A former Canadian Security Intelligence Service agent says CSIS had very little information to indicate whether Abousfian Abdelrazik was a national security threat during his final years in Sudan — information that was shared with the federal government, which is now being sued for denying the Montreal man passage back to Canada.
The CSIS agent — identified in Federal Court only as ‘T’ — testified Wednesday and Thursday as part of Abdelrazik’s $27 million lawsuit against the government and former foreign affairs minister Lawrence Cannon.

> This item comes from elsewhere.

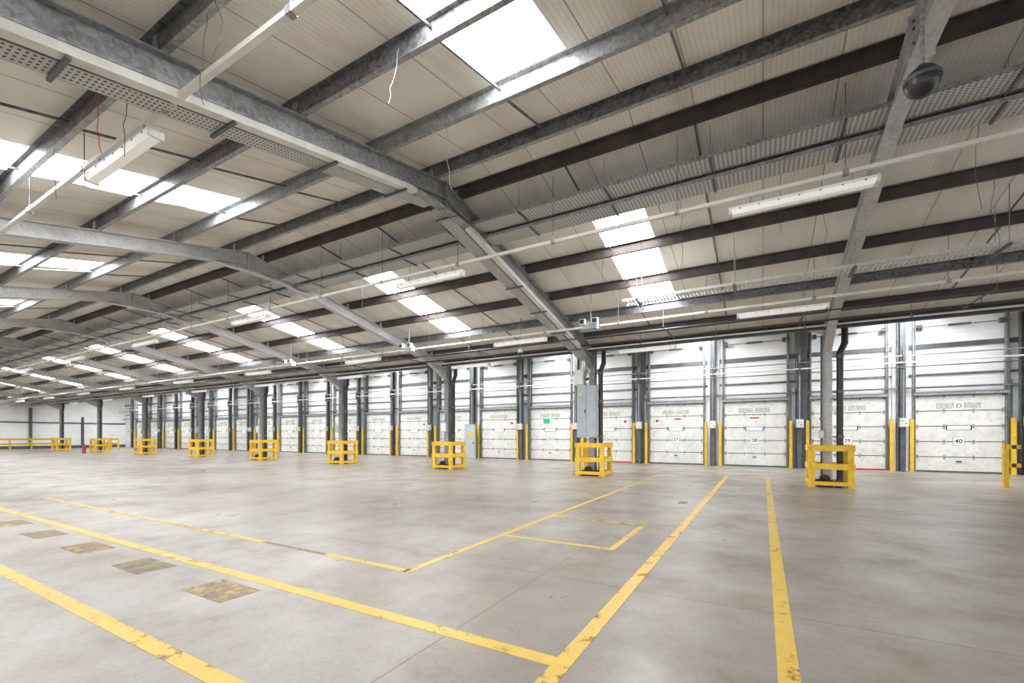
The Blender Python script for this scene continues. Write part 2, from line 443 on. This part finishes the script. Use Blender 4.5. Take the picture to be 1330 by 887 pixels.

Abdelrazik, who was born in Sudan and became a Canadian citizen in 1995, was arrested in Sudan during a 2003 trip and interrogated while in custody by CSIS officials about suspected extremist links. The Montreal-based father has denied any involvement with terrorism.
Abdelrazik alleges the Canadian government abandoned him in Sudan for six years before the Federal Court ruled in June of 2009 that Ottawa had breached his constitutional rights and ordered him home.
Abdelrazik, who has never been charged with any terrorism-related offences, says he was tortured during two periods of detention by the Sudanese intelligence agency.
‘T’ worked in counterterrorism for CSIS and was involved in Abdelrazik’s file for years. The trial has heard already how CSIS first took an interest in Abdelrazik in 1996 due to his association with people suspected of being national security threats.
The CSIS witness testified — off-screen and with voice modulation — about a meeting with Cannon, who was under pressure to grant Abdelrazik an emergency travel document so he could fly back to Canada.
The witness told federal lawyers they could not remember the date of the meeting.
“From memory, the assessment would be that since Mr. Abdelrazik had travelled to Sudan, the service did not possess new intelligence or significant intelligence to determine if Mr. Abdelrazik, in fact, remained a threat to national security,” they said, responding to a question from Paul Champ, the plaintiff’s lawyer.
Officials felt Cannon ignored advice: document
The courtroom has already heard details of the struggle to get Abdelrazik out of Khartoum. He was placed on a UN list of individuals associated with al-Qaeda; that listing prevented member states from providing him transit or entry. That meant commercial airlines would not fly him to Canada.
Starting in 2007, his lawyer Yavar Hameed began petitioning the government to support a request to have him removed from the UN blacklist.
According to an agreed statement of facts, CSIS and the RCMP were asked by Foreign Affairs officials if they had any “current and substantive information to support Mr. Abdelrazik’s continued listing.”
Then CSIS director Jim Judd and RCMP Assistant Commissioner Mike McDonell responded with letters in November 2007 indicating that neither agency had current and substantive information regarding Abdelrazik, according to the agreed statement of facts.
T testified that CSIS did not have any new intelligence to say whether Abdelrazik was a threat when Cannon denied him an emergency passport in 2009.
Emails shown to the witness Thursday showed that Foreign Affairs officials had advised Cannon to approve the travel document.
Cannon denied Abdelrazik an emergency passport on April 3, 2009. A Foreign Affairs official felt the minister had “ignored” the advice, according to the email exhibit.
Champ asked the CSIS witness if he felt his briefing played a role in Cannon’s decision.
“I have no idea why Mr. Cannon made the decision he did,” said T, speaking in French.
Cannon is expected to testify next month.
Abdelrazik was removed from the UN Security Council terrorism blacklist in 2011.
Although it was filed in 2009, Abdelrazik’s claim is only now being heard in Federal Court after a lengthy delay over the use of sensitive documents.
Federal lawyers originally moved a motion to bar the public and media from the courtroom when protected witnesses were called “to avoid injury to Canada’s international relations, national defence and/or national security.”
Federal Court Justice Patrick Gleeson refused and instead agreed to put in measures to protect witnesses’ identities from disclosure.
CBC News also intervened in the case, arguing the government lawyers’ original request “would unjustifiably limit the open court principle and infringe upon the freedoms of expression and of the press.”